Aim of the task:
Could you output each line of the data that follows exactly?
begin Data shown
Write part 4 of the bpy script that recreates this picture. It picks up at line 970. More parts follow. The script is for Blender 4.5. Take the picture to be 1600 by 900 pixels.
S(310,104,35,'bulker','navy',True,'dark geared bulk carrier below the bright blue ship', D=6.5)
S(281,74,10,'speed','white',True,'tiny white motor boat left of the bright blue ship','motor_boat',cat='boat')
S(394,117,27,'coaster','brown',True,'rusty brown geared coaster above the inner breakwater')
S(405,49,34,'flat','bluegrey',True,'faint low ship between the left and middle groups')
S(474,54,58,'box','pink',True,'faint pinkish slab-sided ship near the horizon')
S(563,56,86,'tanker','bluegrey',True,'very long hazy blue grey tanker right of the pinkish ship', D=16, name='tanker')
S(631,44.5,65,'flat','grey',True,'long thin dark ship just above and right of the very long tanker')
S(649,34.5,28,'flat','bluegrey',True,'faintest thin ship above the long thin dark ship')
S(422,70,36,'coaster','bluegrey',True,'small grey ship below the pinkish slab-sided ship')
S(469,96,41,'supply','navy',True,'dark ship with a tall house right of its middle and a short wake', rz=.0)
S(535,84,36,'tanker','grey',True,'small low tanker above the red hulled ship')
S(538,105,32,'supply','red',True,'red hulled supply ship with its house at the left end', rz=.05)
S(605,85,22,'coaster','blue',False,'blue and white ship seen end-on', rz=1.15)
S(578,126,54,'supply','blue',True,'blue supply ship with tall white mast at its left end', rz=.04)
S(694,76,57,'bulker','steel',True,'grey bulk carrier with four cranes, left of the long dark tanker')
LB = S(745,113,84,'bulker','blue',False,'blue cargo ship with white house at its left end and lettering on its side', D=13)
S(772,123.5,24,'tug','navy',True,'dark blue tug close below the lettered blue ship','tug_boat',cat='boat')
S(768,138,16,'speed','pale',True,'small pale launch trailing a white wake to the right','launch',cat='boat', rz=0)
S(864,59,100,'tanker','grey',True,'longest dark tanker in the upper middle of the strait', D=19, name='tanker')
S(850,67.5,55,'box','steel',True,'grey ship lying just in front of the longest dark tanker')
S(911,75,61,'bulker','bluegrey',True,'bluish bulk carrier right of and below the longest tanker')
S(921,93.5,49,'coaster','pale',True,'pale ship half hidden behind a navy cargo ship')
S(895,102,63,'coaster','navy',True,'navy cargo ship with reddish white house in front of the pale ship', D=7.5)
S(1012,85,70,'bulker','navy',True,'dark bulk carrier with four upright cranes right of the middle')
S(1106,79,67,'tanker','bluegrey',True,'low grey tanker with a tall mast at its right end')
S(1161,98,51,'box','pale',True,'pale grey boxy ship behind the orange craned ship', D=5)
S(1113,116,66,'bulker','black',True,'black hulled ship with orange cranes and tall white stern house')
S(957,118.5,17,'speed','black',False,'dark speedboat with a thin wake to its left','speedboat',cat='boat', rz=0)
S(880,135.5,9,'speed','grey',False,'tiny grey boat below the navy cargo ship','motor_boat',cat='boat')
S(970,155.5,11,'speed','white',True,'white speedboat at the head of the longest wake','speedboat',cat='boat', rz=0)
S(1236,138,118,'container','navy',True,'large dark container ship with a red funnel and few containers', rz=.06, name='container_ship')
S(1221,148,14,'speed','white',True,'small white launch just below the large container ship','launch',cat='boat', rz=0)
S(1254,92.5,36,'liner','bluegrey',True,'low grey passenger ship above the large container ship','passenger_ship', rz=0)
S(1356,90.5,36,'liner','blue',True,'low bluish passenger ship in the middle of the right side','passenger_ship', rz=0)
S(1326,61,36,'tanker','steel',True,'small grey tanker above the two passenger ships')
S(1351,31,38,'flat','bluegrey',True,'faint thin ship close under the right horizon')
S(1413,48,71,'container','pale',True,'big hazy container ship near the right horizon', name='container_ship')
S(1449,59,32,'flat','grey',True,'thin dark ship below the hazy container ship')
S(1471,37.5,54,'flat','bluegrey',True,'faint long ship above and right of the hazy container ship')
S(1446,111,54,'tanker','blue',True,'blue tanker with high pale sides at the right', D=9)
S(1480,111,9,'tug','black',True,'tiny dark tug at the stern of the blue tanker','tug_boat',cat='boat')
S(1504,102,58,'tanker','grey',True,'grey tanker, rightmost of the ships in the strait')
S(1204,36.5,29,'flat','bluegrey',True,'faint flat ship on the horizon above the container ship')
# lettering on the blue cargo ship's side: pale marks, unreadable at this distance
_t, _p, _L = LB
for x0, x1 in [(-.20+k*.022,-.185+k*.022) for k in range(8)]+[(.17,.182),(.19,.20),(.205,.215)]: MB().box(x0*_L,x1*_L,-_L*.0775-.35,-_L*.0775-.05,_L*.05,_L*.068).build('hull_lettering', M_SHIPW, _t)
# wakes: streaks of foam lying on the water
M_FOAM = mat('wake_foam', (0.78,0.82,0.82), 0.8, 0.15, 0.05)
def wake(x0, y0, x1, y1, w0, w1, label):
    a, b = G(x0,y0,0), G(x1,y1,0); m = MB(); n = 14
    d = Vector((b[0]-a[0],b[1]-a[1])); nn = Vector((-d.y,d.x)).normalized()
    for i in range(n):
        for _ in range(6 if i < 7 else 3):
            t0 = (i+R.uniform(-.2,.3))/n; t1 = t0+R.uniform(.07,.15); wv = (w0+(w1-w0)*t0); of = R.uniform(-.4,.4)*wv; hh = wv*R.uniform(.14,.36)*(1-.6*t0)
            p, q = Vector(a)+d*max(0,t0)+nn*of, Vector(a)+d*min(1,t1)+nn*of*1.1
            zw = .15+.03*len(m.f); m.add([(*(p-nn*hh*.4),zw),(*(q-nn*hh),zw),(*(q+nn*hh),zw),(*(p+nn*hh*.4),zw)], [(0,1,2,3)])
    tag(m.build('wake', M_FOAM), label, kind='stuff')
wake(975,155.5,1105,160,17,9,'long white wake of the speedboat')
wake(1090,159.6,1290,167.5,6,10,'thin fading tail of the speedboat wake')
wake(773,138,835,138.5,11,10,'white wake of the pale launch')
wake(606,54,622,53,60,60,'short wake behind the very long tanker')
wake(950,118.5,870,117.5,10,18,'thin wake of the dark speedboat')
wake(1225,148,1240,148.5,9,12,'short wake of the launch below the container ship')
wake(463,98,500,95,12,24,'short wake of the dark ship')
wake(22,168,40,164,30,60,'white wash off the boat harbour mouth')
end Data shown
Reply:
Write part 4 of the bpy script that recreates this picture. It picks up at line 970. More parts follow. The script is for Blender 4.5. Take the picture to be 1600 by 900 pixels.
S(310,104,35,'bulker','navy',True,'dark geared bulk carrier below the bright blue ship', D=6.5)
S(281,74,10,'speed','white',True,'tiny white motor boat left of the bright blue ship','motor_boat',cat='boat')
S(394,117,27,'coaster','brown',True,'rusty brown geared coaster above the inner breakwater')
S(405,49,34,'flat','bluegrey',True,'faint low ship between the left and middle groups')
S(474,54,58,'box','pink',True,'faint pinkish slab-sided ship near the horizon')
S(563,56,86,'tanker','bluegrey',True,'very long hazy blue grey tanker right of the pinkish ship', D=16, name='tanker')
S(631,44.5,65,'flat','grey',True,'long thin dark ship just above and right of the very long tanker')
S(649,34.5,28,'flat','bluegrey',True,'faintest thin ship above the long thin dark ship')
S(422,70,36,'coaster','bluegrey',True,'small grey ship below the pinkish slab-sided ship')
S(469,96,41,'supply','navy',True,'dark ship with a tall house right of its middle and a short wake', rz=.0)
S(535,84,36,'tanker','grey',True,'small low tanker above the red hulled ship')
S(538,105,32,'supply','red',True,'red hulled supply ship with its house at the left end', rz=.05)
S(605,85,22,'coaster','blue',False,'blue and white ship seen end-on', rz=1.15)
S(578,126,54,'supply','blue',True,'blue supply ship with tall white mast at its left end', rz=.04)
S(694,76,57,'bulker','steel',True,'grey bulk carrier with four cranes, left of the long dark tanker')
LB = S(745,113,84,'bulker','blue',False,'blue cargo ship with white house at its left end and lettering on its side', D=13)
S(772,123.5,24,'tug','navy',True,'dark blue tug close below the lettered blue ship','tug_boat',cat='boat')
S(768,138,16,'speed','pale',True,'small pale launch trailing a white wake to the right','launch',cat='boat', rz=0)
S(864,59,100,'tanker','grey',True,'longest dark tanker in the upper middle of the strait', D=19, name='tanker')
S(850,67.5,55,'box','steel',True,'grey ship lying just in front of the longest dark tanker')
S(911,75,61,'bulker','bluegrey',True,'bluish bulk carrier right of and below the longest tanker')
S(921,93.5,49,'coaster','pale',True,'pale ship half hidden behind a navy cargo ship')
S(895,102,63,'coaster','navy',True,'navy cargo ship with reddish white house in front of the pale ship', D=7.5)
S(1012,85,70,'bulker','navy',True,'dark bulk carrier with four upright cranes right of the middle')
S(1106,79,67,'tanker','bluegrey',True,'low grey tanker with a tall mast at its right end')
S(1161,98,51,'box','pale',True,'pale grey boxy ship behind the orange craned ship', D=5)
S(1113,116,66,'bulker','black',True,'black hulled ship with orange cranes and tall white stern house')
S(957,118.5,17,'speed','black',False,'dark speedboat with a thin wake to its left','speedboat',cat='boat', rz=0)
S(880,135.5,9,'speed','grey',False,'tiny grey boat below the navy cargo ship','motor_boat',cat='boat')
S(970,155.5,11,'speed','white',True,'white speedboat at the head of the longest wake','speedboat',cat='boat', rz=0)
S(1236,138,118,'container','navy',True,'large dark container ship with a red funnel and few containers', rz=.06, name='container_ship')
S(1221,148,14,'speed','white',True,'small white launch just below the large container ship','launch',cat='boat', rz=0)
S(1254,92.5,36,'liner','bluegrey',True,'low grey passenger ship above the large container ship','passenger_ship', rz=0)
S(1356,90.5,36,'liner','blue',True,'low bluish passenger ship in the middle of the right side','passenger_ship', rz=0)
S(1326,61,36,'tanker','steel',True,'small grey tanker above the two passenger ships')
S(1351,31,38,'flat','bluegrey',True,'faint thin ship close under the right horizon')
S(1413,48,71,'container','pale',True,'big hazy container ship near the right horizon', name='container_ship')
S(1449,59,32,'flat','grey',True,'thin dark ship below the hazy container ship')
S(1471,37.5,54,'flat','bluegrey',True,'faint long ship above and right of the hazy container ship')
S(1446,111,54,'tanker','blue',True,'blue tanker with high pale sides at the right', D=9)
S(1480,111,9,'tug','black',True,'tiny dark tug at the stern of the blue tanker','tug_boat',cat='boat')
S(1504,102,58,'tanker','grey',True,'grey tanker, rightmost of the ships in the strait')
S(1204,36.5,29,'flat','bluegrey',True,'faint flat ship on the horizon above the container ship')
# lettering on the blue cargo ship's side: pale marks, unreadable at this distance
_t, _p, _L = LB
for x0, x1 in [(-.20+k*.022,-.185+k*.022) for k in range(8)]+[(.17,.182),(.19,.20),(.205,.215)]: MB().box(x0*_L,x1*_L,-_L*.0775-.35,-_L*.0775-.05,_L*.05,_L*.068).build('hull_lettering', M_SHIPW, _t)
# wakes: streaks of foam lying on the water
M_FOAM = mat('wake_foam', (0.78,0.82,0.82), 0.8, 0.15, 0.05)
def wake(x0, y0, x1, y1, w0, w1, label):
    a, b = G(x0,y0,0), G(x1,y1,0); m = MB(); n = 14
    d = Vector((b[0]-a[0],b[1]-a[1])); nn = Vector((-d.y,d.x)).normalized()
    for i in range(n):
        for _ in range(6 if i < 7 else 3):
            t0 = (i+R.uniform(-.2,.3))/n; t1 = t0+R.uniform(.07,.15); wv = (w0+(w1-w0)*t0); of = R.uniform(-.4,.4)*wv; hh = wv*R.uniform(.14,.36)*(1-.6*t0)
            p, q = Vector(a)+d*max(0,t0)+nn*of, Vector(a)+d*min(1,t1)+nn*of*1.1
            zw = .15+.03*len(m.f); m.add([(*(p-nn*hh*.4),zw),(*(q-nn*hh),zw),(*(q+nn*hh),zw),(*(p+nn*hh*.4),zw)], [(0,1,2,3)])
    tag(m.build('wake', M_FOAM), label, kind='stuff')
wake(975,155.5,1105,160,17,9,'long white wake of the speedboat')
wake(1090,159.6,1290,167.5,6,10,'thin fading tail of the speedboat wake')
wake(773,138,835,138.5,11,10,'white wake of the pale launch')
wake(606,54,622,53,60,60,'short wake behind the very long tanker')
wake(950,118.5,870,117.5,10,18,'thin wake of the dark speedboat')
wake(1225,148,1240,148.5,9,12,'short wake of the launch below the container ship')
wake(463,98,500,95,12,24,'short wake of the dark ship')
wake(22,168,40,164,30,60,'white wash off the boat harbour mouth')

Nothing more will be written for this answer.